-- RECORDS FOR THIS EXERCISE --
╔══
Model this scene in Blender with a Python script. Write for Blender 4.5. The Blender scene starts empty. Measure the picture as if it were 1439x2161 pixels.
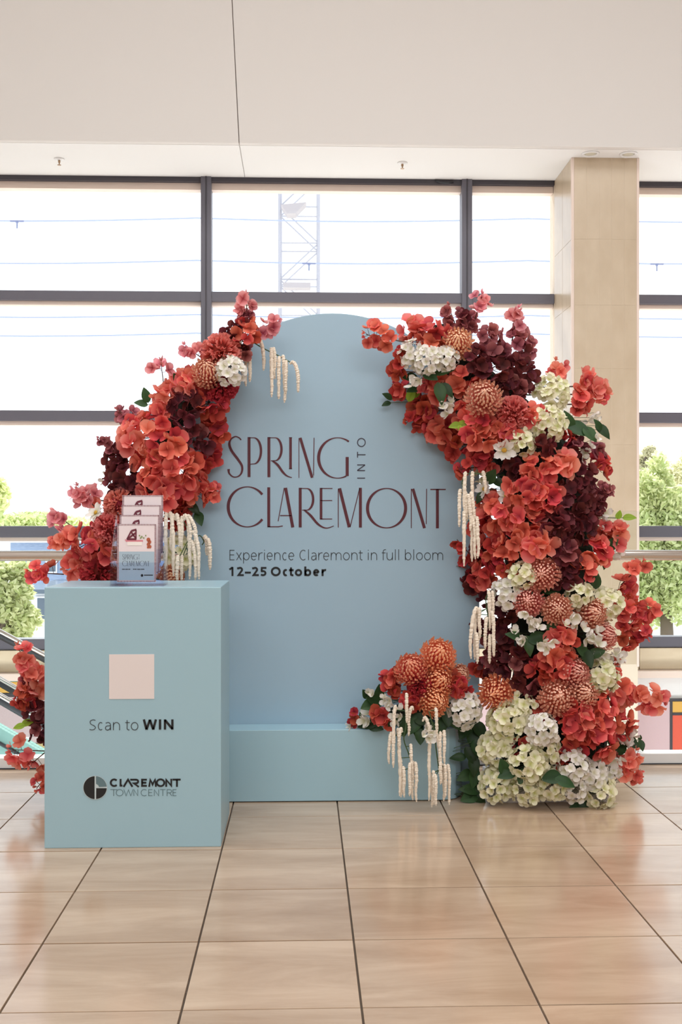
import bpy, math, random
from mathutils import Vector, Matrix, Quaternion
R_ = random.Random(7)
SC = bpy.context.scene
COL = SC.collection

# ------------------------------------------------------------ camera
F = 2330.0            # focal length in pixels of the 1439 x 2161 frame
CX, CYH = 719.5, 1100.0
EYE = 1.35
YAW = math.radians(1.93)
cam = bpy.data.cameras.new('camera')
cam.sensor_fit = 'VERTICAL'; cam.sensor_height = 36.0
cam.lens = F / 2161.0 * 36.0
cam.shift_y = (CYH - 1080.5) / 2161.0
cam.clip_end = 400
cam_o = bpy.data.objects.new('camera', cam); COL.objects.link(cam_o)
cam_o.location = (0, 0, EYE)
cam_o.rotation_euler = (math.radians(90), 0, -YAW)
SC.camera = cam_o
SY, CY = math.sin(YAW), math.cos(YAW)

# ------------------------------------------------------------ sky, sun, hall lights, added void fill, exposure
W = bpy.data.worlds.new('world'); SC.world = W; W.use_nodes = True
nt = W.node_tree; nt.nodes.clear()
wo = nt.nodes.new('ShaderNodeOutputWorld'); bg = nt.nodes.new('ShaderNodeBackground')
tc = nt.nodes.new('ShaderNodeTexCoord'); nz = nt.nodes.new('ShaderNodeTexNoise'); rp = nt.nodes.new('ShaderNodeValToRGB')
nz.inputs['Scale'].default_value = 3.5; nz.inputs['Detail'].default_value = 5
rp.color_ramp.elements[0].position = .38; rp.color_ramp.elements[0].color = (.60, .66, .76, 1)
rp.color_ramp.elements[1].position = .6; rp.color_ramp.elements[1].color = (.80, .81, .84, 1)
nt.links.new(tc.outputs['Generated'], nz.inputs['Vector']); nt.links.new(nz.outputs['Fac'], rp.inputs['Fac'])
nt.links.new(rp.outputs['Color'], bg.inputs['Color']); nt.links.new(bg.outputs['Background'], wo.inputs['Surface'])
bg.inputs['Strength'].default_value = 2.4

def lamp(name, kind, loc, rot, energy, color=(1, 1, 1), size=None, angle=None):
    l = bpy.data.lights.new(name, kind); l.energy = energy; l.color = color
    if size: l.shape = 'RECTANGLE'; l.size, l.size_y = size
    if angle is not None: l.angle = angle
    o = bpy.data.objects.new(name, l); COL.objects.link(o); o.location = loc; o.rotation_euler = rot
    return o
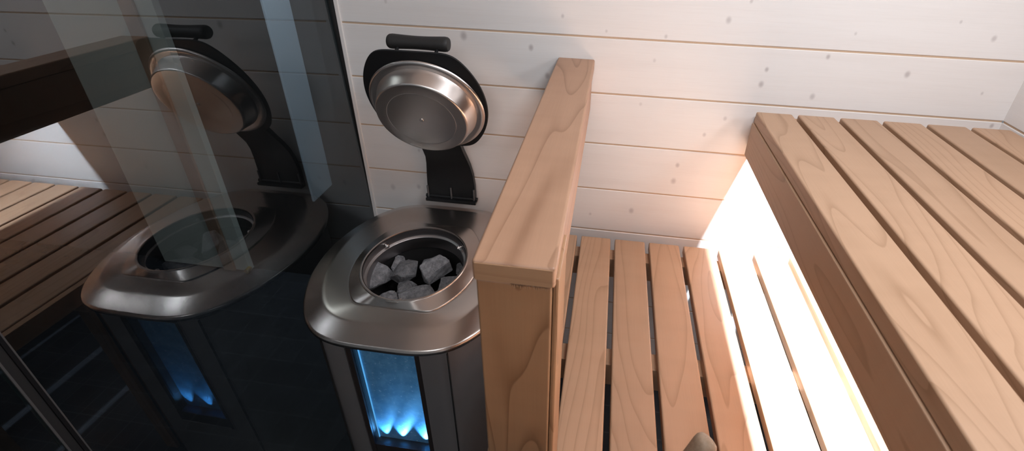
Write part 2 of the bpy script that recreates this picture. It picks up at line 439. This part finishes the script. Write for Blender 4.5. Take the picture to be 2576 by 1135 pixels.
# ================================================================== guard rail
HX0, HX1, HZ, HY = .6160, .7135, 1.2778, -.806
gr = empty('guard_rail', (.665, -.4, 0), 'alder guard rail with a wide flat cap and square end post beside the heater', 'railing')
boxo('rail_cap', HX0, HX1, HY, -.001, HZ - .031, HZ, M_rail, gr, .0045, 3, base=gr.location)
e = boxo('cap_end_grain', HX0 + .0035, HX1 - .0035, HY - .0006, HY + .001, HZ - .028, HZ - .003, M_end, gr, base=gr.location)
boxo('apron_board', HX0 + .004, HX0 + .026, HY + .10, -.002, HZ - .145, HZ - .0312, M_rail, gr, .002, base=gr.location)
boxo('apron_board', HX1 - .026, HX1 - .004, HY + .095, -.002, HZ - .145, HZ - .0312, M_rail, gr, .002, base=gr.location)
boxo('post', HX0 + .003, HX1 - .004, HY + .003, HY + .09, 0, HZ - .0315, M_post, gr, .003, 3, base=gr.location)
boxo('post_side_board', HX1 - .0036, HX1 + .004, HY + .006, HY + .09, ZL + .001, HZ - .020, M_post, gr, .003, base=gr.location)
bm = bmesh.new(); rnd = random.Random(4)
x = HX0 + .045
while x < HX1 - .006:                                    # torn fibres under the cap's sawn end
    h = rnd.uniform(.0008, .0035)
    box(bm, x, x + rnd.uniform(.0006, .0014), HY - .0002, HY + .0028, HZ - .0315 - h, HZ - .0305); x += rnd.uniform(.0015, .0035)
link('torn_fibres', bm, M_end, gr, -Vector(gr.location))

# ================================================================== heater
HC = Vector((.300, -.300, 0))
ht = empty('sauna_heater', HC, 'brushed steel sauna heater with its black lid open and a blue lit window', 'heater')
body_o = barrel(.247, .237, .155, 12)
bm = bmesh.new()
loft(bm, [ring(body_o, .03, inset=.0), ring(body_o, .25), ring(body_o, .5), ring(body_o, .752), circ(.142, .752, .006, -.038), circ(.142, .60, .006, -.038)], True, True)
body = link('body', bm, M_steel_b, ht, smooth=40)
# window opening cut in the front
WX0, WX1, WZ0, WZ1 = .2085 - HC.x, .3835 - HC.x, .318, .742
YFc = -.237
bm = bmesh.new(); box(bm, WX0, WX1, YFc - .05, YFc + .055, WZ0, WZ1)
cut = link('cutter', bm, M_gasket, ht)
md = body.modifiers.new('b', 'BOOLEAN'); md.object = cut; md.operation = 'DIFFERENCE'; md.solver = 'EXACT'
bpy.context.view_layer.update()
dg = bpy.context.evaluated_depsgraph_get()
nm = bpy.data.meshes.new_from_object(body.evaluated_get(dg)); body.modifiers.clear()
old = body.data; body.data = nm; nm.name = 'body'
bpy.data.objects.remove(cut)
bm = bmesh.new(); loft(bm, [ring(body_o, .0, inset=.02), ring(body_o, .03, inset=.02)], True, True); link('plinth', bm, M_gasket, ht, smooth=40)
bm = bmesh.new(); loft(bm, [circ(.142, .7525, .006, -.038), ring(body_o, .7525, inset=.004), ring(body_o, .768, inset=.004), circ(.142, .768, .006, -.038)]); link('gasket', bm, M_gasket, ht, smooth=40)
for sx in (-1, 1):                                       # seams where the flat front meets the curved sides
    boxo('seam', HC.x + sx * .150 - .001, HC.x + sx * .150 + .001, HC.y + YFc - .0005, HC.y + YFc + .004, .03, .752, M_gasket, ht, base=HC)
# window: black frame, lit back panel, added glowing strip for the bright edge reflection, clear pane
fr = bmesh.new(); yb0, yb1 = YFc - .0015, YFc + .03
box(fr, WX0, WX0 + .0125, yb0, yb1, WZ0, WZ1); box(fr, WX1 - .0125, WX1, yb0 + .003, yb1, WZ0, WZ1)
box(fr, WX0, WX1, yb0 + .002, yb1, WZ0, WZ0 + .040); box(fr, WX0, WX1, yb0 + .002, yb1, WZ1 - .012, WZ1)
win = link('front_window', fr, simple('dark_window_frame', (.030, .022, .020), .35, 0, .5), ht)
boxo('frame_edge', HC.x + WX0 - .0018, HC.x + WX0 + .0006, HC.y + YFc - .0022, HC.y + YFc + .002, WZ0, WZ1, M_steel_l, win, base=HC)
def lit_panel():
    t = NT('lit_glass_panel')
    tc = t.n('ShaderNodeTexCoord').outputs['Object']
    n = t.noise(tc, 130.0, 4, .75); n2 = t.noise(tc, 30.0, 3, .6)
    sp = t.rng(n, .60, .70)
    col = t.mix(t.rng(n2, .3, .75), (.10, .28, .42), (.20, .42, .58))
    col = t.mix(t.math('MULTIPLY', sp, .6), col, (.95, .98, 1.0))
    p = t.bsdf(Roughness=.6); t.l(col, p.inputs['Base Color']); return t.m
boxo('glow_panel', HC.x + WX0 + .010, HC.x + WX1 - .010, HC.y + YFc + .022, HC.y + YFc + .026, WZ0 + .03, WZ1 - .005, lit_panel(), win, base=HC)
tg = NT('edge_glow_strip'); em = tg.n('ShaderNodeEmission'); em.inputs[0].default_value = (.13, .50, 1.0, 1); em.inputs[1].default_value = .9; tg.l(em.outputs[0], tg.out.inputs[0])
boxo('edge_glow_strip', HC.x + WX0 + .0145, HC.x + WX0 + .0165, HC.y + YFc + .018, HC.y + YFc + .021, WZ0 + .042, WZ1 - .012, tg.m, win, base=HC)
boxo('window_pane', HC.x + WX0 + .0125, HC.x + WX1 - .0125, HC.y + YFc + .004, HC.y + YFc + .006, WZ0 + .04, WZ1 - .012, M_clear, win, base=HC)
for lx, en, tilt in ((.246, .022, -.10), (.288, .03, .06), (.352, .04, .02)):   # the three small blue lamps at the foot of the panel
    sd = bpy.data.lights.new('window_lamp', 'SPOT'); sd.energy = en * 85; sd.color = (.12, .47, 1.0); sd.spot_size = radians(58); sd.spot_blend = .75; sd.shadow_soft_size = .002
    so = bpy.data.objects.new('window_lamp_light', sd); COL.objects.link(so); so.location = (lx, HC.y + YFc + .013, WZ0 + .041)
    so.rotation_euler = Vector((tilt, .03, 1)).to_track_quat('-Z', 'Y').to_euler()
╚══
╔══
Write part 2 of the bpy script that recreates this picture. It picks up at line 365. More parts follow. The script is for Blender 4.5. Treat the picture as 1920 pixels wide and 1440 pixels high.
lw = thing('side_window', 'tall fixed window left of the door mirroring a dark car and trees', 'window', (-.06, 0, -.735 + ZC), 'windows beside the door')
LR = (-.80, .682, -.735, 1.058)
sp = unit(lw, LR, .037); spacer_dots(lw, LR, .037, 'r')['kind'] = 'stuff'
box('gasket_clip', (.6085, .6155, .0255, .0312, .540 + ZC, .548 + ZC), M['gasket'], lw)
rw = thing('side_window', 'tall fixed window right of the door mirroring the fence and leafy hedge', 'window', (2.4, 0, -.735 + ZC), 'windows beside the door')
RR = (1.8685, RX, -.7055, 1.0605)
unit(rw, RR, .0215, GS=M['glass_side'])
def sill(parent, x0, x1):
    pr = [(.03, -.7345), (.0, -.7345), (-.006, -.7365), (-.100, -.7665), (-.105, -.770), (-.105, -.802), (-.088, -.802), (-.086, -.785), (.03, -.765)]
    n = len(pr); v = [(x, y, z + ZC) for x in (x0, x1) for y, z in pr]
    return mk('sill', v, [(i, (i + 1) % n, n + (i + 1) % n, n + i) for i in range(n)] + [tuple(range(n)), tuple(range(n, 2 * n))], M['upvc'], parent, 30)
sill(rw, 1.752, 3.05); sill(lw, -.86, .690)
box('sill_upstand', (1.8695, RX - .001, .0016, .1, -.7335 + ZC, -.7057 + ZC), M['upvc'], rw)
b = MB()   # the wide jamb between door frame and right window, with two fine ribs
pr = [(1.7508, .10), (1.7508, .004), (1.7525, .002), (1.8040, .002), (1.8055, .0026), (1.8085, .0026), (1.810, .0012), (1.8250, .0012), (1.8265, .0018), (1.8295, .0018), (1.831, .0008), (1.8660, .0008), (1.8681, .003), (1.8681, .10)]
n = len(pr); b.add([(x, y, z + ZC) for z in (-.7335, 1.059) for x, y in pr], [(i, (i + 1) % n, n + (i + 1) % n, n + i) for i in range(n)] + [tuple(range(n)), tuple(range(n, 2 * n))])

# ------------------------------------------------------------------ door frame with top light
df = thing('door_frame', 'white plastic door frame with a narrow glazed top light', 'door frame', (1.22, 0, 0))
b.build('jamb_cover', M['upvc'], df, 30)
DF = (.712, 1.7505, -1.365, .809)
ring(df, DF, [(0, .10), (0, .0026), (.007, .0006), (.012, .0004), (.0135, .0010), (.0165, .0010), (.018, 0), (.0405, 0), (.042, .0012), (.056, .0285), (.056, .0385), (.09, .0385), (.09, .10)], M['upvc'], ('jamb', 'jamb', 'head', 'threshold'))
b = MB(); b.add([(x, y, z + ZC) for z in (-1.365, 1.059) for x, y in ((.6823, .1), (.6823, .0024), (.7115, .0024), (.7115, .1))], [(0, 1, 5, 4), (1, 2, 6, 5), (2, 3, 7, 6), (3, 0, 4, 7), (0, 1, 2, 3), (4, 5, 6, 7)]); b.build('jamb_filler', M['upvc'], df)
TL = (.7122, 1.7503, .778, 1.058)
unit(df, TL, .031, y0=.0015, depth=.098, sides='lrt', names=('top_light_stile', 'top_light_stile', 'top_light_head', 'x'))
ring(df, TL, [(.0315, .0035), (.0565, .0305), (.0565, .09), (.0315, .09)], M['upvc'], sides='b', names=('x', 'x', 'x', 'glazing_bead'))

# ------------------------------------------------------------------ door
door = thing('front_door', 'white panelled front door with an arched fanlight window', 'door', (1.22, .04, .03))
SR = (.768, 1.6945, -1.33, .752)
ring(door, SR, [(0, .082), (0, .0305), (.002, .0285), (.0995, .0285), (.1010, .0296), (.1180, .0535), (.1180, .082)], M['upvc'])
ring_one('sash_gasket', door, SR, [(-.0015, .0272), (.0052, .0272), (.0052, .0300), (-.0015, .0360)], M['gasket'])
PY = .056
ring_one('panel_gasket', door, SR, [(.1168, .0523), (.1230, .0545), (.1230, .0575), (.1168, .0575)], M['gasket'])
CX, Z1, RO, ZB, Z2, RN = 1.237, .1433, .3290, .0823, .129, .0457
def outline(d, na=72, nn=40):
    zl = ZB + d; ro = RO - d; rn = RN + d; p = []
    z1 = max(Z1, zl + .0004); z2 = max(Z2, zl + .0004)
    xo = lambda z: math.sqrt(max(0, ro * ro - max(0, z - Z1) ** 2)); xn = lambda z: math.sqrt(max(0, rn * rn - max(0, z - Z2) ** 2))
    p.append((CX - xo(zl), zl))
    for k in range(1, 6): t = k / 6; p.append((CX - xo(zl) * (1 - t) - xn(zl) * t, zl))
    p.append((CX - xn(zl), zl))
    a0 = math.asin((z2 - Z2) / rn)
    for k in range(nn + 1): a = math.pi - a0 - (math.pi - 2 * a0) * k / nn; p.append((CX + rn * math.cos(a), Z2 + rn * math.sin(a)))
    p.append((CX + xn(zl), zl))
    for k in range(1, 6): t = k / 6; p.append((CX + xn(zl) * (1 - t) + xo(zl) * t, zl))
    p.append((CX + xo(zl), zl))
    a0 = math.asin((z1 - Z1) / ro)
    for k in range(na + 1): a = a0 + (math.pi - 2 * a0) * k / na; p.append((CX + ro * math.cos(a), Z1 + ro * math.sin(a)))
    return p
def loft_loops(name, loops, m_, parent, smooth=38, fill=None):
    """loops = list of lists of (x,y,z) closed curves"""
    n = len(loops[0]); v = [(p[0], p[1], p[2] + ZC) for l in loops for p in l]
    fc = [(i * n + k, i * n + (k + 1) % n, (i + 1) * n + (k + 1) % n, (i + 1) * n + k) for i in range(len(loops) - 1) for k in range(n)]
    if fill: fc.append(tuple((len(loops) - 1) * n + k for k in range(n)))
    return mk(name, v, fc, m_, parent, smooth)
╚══
-- PROBLEM TO SOLVE --
Retype the lines above exactly as they appear, from the line containing "Model this scene" through the line containing "COL = SC.collection", and leave out any pictures.

-- WRITTEN ANSWER --
Model this scene in Blender with a Python script. Write for Blender 4.5. The Blender scene starts empty. Measure the picture as if it were 1439x2161 pixels.
import bpy, math, random
from mathutils import Vector, Matrix, Quaternion
R_ = random.Random(7)
SC = bpy.context.scene
COL = SC.collection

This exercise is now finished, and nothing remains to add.